Quand on parle de l’ère pré-Code, on pense souvent aux gangsters de Scarface, aux drames sexuels de von Sternberg ou aux provocations de Baby Face. Mais aucune figure n’a incarné cette courte période de liberté comme Mae West. Scénariste, comédienne, autrice, humoriste, sex-symbol assumé, elle fut bien plus qu’une star : une bombe sociale qui a dynamité les codes du genre, du sexe et du pouvoir dans l’Amérique puritaine des années 1930.
“Come up and see me sometime…”
Née en 1893 à Brooklyn, Mae West monte sur scène très tôt, et s’y forge un personnage qu’elle ne quittera plus : une femme libre, insolente, exagérément féminine, qui se moque des conventions et n’a pas peur de parler de sexe.

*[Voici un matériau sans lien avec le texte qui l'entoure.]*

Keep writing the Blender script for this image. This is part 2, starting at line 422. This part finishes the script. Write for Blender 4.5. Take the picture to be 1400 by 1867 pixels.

Dans les années 1920, elle scandalise déjà Broadway avec des pièces qu’elle écrit elle-même (Sex en 1926, The Drag sur l’homosexualité en 1927). Elle finit même en prison pour « obscénité ». Résultat : les producteurs d’Hollywood flairent la provocation… et l’or.



Son arrivée au cinéma est tardive (elle a presque 40 ans), mais fracassante. Dès son deuxième film, She Done Him Wrong (Lady Lou, 1933), elle déchaîne les passions. Elle y incarne une chanteuse de saloon qui joue des hommes comme de vulgaires accessoires, accumule les répliques équivoques et traite la sexualité comme un sujet de conversation normal. Dans I’m No Angel (1933), elle pousse encore plus loin l’ironie : dompteuse de lions et séductrice assumée, elle mène le jeu du début à la fin.
« I used to be Snow White… but I drifted. »
– Mae West




Une femme qui ne s’excuse jamais
Le génie de Mae West tient autant à ses punchlines qu’à sa stratégie : elle écrit presque tous ses dialogues et façonne son image de bout en bout. Là où Hollywood voulait des ingénues fragiles ou des vamps punies, elle impose une figure rare pour l’époque : celle d’une femme puissante, drôle, sexuelle, mais jamais punie pour l’être. Elle renverse la dynamique : l’homme n’est plus le chasseur, c’est elle qui choisit, teste, ironise, jette.
Son succès est tel qu’en 1933, elle est l’actrice la mieux payée des États-Unis, et même la deuxième personne la mieux rémunérée du pays après William Randolph Hearst. Autant dire que cela rend les ligues de vertu furieuses. L’industrie, qui craignait déjà la pression conservatrice, va bientôt céder : le Code Hays entre en application en 1934, et Mae West en est l’un des déclencheurs directs.



Hollywood se rhabille
L’Amérique puritaine ne supportait plus de voir une femme parler ouvertement de désir, rire du mariage ou s’affranchir des hommes. Mae West devient alors une sorte de symbole honni : l’incarnation d’une liberté féminine jugée dangereuse. Ses films suivants sont sévèrement édulcorés, ses dialogues coupés, son influence affaiblie. Mais l’essentiel est fait : elle a prouvé qu’une femme pouvait régner sur Hollywood sans se plier à ses règles.
Son humour, son culot et sa franchise sexuelle influenceront plus tard des générations d’artistes, de Madonna à Mae Jemison, et feront d’elle l’une des icônes queer et féministes les plus fascinantes de l’âge d’or.



Inspirations rôlistes
La diva indomptable – Dans un scénario pulp ou noir des années 30, introduisez une actrice célèbre qui écrit ses propres dialogues, se joue des producteurs et détient des secrets explosifs sur les ligues de censure. Elle pourrait être à la fois alliée, commanditaire ou cible.
L’arme du rire et du désir – Un personnage inspiré de Mae West pourrait utiliser l’humour, la provocation et la séduction pour déstabiliser ses adversaires, manipuler la presse ou retourner un procès à son avantage.
La tempête avant la censure – Mettez vos joueurs dans l’ambiance pré-Code : crimes sexuels, féminisme naissant, scandales moraux et débuts du puritanisme hollywoodien. L’arrivée du Code peut être une toile de fond dramatique pour une intrigue politique ou médiatique.
Mae West n’a pas seulement marqué son époque : elle l’a fissurée de l’intérieur. Dans une industrie dominée par les hommes, elle a prouvé qu’une femme pouvait imposer ses mots, ses désirs et sa vision – quitte à précipiter l’arrivée d’un système de censure qui voulait l’effacer. Elle ne s’est jamais tue. Et c’est pour ça qu’on s’en souvient encore.